### Work instructions:
Give back all the data exactly, line by line.
________________________________________
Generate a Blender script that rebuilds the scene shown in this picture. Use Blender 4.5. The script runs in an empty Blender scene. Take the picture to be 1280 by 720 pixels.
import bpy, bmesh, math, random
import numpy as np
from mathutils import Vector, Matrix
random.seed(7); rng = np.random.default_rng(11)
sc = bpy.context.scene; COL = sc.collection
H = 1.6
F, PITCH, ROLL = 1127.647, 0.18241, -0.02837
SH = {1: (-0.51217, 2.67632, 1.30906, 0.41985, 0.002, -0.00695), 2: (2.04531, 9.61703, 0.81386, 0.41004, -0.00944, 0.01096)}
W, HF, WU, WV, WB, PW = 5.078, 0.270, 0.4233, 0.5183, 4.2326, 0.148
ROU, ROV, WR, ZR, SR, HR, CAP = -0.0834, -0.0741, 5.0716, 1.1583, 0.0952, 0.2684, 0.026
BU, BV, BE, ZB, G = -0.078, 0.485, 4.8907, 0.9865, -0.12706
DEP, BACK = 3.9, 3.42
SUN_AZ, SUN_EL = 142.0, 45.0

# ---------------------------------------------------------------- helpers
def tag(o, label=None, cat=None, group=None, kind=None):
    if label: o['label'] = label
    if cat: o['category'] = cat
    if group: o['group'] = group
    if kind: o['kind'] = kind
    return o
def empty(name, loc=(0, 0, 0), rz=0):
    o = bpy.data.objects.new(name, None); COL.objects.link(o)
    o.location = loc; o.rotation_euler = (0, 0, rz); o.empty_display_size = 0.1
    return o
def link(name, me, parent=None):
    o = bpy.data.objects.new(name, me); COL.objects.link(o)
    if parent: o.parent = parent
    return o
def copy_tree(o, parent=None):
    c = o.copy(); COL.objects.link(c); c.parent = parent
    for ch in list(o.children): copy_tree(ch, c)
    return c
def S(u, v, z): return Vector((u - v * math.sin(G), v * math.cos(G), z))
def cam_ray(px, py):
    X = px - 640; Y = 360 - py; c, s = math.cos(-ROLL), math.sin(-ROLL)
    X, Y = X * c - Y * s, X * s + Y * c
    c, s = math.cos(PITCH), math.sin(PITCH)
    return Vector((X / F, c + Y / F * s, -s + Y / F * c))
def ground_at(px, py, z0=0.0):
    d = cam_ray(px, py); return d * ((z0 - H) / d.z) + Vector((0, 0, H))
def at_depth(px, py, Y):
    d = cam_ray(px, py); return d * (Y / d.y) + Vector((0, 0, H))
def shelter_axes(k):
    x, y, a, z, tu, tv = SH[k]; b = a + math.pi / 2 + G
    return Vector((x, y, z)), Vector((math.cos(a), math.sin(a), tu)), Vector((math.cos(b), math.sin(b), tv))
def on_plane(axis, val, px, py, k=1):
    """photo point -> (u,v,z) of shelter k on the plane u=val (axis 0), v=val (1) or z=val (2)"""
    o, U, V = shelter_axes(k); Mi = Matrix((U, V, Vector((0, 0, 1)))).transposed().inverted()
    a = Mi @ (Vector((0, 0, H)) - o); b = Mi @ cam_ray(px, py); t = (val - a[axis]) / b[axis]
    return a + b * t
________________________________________
### Complete output:
Generate a Blender script that rebuilds the scene shown in this picture. Use Blender 4.5. The script runs in an empty Blender scene. Take the picture to be 1280 by 720 pixels.
import bpy, bmesh, math, random
import numpy as np
from mathutils import Vector, Matrix
random.seed(7); rng = np.random.default_rng(11)
sc = bpy.context.scene; COL = sc.collection
H = 1.6
F, PITCH, ROLL = 1127.647, 0.18241, -0.02837
SH = {1: (-0.51217, 2.67632, 1.30906, 0.41985, 0.002, -0.00695), 2: (2.04531, 9.61703, 0.81386, 0.41004, -0.00944, 0.01096)}
W, HF, WU, WV, WB, PW = 5.078, 0.270, 0.4233, 0.5183, 4.2326, 0.148
ROU, ROV, WR, ZR, SR, HR, CAP = -0.0834, -0.0741, 5.0716, 1.1583, 0.0952, 0.2684, 0.026
BU, BV, BE, ZB, G = -0.078, 0.485, 4.8907, 0.9865, -0.12706
DEP, BACK = 3.9, 3.42
SUN_AZ, SUN_EL = 142.0, 45.0

# ---------------------------------------------------------------- helpers
def tag(o, label=None, cat=None, group=None, kind=None):
    if label: o['label'] = label
    if cat: o['category'] = cat
    if group: o['group'] = group
    if kind: o['kind'] = kind
    return o
def empty(name, loc=(0, 0, 0), rz=0):
    o = bpy.data.objects.new(name, None); COL.objects.link(o)
    o.location = loc; o.rotation_euler = (0, 0, rz); o.empty_display_size = 0.1
    return o
def link(name, me, parent=None):
    o = bpy.data.objects.new(name, me); COL.objects.link(o)
    if parent: o.parent = parent
    return o
def copy_tree(o, parent=None):
    c = o.copy(); COL.objects.link(c); c.parent = parent
    for ch in list(o.children): copy_tree(ch, c)
    return c
def S(u, v, z): return Vector((u - v * math.sin(G), v * math.cos(G), z))
def cam_ray(px, py):
    X = px - 640; Y = 360 - py; c, s = math.cos(-ROLL), math.sin(-ROLL)
    X, Y = X * c - Y * s, X * s + Y * c
    c, s = math.cos(PITCH), math.sin(PITCH)
    return Vector((X / F, c + Y / F * s, -s + Y / F * c))
def ground_at(px, py, z0=0.0):
    d = cam_ray(px, py); return d * ((z0 - H) / d.z) + Vector((0, 0, H))
def at_depth(px, py, Y):
    d = cam_ray(px, py); return d * (Y / d.y) + Vector((0, 0, H))
def shelter_axes(k):
    x, y, a, z, tu, tv = SH[k]; b = a + math.pi / 2 + G
    return Vector((x, y, z)), Vector((math.cos(a), math.sin(a), tu)), Vector((math.cos(b), math.sin(b), tv))
def on_plane(axis, val, px, py, k=1):
    """photo point -> (u,v,z) of shelter k on the plane u=val (axis 0), v=val (1) or z=val (2)"""
    o, U, V = shelter_axes(k); Mi = Matrix((U, V, Vector((0, 0, 1)))).transposed().inverted()
    a = Mi @ (Vector((0, 0, H)) - o); b = Mi @ cam_ray(px, py); t = (val - a[axis]) / b[axis]
    return a + b * t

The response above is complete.